Jusqu’à ce week-end, le plus simple pour être vraiment allié.e est de voter, et dans la mesure du possible pour des candidats et candidates franchement anti-racistes, féministes, engagés et engagées en faveur des droits des personnes LGBTQIA+, écologistes, contre les discriminations religieuses, et qui ne soient pas validistes. Faute de mieux, on peut voter pour la personne qui n’est pas d’extrême droite, même si on ne croit pas en ses idées : on vit plus libres dans la monarchie du Roi Macron que dans un État fasciste. 

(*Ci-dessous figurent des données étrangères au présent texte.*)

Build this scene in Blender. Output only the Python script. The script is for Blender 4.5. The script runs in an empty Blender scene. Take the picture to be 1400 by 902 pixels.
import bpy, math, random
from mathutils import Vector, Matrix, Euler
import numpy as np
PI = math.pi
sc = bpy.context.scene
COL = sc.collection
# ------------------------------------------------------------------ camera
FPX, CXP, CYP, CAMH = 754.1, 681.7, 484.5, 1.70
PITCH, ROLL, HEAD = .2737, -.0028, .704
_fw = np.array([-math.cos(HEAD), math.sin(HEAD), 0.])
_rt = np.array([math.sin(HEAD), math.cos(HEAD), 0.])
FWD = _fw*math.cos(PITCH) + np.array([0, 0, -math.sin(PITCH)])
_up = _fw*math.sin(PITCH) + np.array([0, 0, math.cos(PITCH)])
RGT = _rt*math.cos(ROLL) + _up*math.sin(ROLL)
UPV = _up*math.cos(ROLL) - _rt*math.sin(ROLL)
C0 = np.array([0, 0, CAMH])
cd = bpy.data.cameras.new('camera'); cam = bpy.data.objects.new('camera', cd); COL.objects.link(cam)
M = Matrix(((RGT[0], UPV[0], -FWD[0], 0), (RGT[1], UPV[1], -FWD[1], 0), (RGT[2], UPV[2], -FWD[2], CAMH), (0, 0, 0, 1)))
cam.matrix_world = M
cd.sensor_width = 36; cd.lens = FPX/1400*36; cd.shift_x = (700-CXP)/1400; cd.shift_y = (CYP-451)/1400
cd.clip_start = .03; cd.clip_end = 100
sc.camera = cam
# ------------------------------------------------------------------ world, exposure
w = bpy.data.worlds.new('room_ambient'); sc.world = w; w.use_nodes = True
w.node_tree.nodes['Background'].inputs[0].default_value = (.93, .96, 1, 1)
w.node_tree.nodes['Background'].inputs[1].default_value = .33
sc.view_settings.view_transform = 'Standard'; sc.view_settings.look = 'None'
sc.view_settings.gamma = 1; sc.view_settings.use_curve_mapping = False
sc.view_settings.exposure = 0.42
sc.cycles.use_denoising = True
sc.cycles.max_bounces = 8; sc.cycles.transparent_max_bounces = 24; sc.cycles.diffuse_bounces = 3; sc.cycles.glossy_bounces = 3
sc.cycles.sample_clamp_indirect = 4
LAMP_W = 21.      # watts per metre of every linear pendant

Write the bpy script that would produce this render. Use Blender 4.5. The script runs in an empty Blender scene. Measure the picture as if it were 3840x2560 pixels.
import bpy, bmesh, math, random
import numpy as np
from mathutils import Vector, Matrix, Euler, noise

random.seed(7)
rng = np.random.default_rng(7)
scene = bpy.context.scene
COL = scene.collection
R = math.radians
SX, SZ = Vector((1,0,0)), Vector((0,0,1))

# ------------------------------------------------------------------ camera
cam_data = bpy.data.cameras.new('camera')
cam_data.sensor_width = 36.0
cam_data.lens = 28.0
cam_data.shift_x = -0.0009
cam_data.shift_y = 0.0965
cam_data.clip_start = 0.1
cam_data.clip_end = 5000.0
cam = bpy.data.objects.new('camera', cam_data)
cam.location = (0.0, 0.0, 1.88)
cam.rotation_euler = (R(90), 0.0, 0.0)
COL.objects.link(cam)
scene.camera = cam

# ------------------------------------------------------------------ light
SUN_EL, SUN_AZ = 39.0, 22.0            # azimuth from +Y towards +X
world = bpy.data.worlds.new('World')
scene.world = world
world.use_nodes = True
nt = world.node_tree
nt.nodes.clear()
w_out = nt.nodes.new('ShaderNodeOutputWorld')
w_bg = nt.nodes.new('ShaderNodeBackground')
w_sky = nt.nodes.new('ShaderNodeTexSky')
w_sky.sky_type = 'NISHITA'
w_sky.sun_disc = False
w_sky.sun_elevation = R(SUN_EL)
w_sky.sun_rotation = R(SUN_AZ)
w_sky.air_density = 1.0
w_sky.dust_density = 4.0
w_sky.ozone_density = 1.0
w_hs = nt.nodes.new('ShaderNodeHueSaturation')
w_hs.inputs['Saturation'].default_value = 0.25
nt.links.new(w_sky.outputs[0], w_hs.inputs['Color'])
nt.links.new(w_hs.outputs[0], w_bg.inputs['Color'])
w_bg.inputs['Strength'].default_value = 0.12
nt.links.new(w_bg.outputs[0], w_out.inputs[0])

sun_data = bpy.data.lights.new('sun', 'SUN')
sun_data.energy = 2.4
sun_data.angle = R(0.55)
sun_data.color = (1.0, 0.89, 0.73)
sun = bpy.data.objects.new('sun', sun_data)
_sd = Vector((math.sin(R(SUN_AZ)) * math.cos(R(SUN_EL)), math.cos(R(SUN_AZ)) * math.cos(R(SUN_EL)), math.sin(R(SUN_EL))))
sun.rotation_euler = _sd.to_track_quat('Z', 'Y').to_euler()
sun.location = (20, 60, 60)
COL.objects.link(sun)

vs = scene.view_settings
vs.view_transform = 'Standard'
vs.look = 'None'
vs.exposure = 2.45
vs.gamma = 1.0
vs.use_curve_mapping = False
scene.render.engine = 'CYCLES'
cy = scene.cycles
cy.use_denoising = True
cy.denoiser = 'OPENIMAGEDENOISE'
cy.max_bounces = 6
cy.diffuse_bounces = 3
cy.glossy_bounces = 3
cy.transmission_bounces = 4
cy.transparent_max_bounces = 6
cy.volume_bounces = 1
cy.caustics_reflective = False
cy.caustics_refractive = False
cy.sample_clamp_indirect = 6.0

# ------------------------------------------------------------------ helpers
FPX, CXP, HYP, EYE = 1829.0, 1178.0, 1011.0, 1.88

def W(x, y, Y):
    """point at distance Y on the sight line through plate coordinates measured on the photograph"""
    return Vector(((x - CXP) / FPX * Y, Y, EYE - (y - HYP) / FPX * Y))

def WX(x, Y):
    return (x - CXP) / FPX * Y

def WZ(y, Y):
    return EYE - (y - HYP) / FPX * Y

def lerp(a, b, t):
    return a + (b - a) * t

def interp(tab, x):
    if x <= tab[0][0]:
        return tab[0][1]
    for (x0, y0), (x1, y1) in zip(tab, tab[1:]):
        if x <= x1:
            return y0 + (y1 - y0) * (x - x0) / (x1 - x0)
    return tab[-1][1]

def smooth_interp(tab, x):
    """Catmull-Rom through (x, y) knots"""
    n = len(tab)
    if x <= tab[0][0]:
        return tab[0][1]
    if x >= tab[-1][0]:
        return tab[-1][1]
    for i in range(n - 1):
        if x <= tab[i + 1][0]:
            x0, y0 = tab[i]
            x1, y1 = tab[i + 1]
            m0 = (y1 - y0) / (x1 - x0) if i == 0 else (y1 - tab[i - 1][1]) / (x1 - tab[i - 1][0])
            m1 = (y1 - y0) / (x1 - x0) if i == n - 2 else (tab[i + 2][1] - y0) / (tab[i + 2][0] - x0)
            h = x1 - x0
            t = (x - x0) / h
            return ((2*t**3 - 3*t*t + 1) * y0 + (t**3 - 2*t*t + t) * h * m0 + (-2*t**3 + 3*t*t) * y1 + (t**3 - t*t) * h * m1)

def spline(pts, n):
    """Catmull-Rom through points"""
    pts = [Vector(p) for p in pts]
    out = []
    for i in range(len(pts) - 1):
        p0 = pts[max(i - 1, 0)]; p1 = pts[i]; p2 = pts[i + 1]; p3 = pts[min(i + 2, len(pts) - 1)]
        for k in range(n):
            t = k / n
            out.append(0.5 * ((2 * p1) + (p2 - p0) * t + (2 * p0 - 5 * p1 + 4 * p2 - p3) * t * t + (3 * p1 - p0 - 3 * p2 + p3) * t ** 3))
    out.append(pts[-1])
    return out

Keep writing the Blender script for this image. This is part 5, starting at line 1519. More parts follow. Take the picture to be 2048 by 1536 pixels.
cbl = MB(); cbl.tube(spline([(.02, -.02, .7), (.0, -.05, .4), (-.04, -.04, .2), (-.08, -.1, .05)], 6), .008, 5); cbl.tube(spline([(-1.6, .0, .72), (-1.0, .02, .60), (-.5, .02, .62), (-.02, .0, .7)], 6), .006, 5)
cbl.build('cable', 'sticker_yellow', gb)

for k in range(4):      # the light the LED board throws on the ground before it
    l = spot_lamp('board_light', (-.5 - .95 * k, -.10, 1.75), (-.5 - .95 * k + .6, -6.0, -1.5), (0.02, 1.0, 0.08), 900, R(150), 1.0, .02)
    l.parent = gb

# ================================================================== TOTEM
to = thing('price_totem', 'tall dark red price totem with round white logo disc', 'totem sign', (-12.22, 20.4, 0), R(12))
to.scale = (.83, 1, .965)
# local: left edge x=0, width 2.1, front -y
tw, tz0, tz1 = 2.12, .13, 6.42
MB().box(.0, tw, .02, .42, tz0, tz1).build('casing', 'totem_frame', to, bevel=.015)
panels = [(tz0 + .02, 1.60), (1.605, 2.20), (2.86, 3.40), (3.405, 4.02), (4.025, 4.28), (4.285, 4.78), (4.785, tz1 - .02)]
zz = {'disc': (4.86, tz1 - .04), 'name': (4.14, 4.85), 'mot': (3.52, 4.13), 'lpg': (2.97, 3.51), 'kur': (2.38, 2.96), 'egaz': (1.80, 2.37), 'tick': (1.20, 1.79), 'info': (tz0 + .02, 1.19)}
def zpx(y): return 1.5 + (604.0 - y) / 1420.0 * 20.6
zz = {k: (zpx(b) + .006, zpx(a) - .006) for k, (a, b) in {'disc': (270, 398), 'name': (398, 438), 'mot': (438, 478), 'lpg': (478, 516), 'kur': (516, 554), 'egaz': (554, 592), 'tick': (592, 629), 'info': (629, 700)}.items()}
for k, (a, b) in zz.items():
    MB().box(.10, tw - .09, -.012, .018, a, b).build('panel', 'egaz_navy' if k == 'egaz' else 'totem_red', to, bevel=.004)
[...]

Quelle que soit l’issue du scrutin de dimanche, un malaise perdurera chez beaucoup d’entre nous : en l’état actuel des choses, envisager un gouvernement RN couronné d’une présidence du même parti en 2027 ne relève plus de la science-fiction. Il en va donc désormais de chacun et chacune d’entre nous de faire en sorte que ça n’arrive pas. Pour cela, il va nous falloir parler aux personnes qui peuvent nous entendre - et donc ne pas attendre des personnes discriminées qu’elles convainquent seules les personnes qui ne les voient pas comme des égales, par exemple - et leur montrer que l’immigration enrichit tous les aspects notre société, que la politique est l’affaire de toutes et tous, que la vie peut être différente, meilleure pour tout le monde, si on fait pression sur les personnes qui décident, ensemble.

Cet effort, peut-être quotidien, est le seul à même de nous protéger, et de faire en sorte qu’il ne semble plus normal à l’amie de mon père ou à personne d'autre de penser que quelqu'un comme mon père est l’exception plus qu’il n’est représentatif de la majorité des personnes immigrées.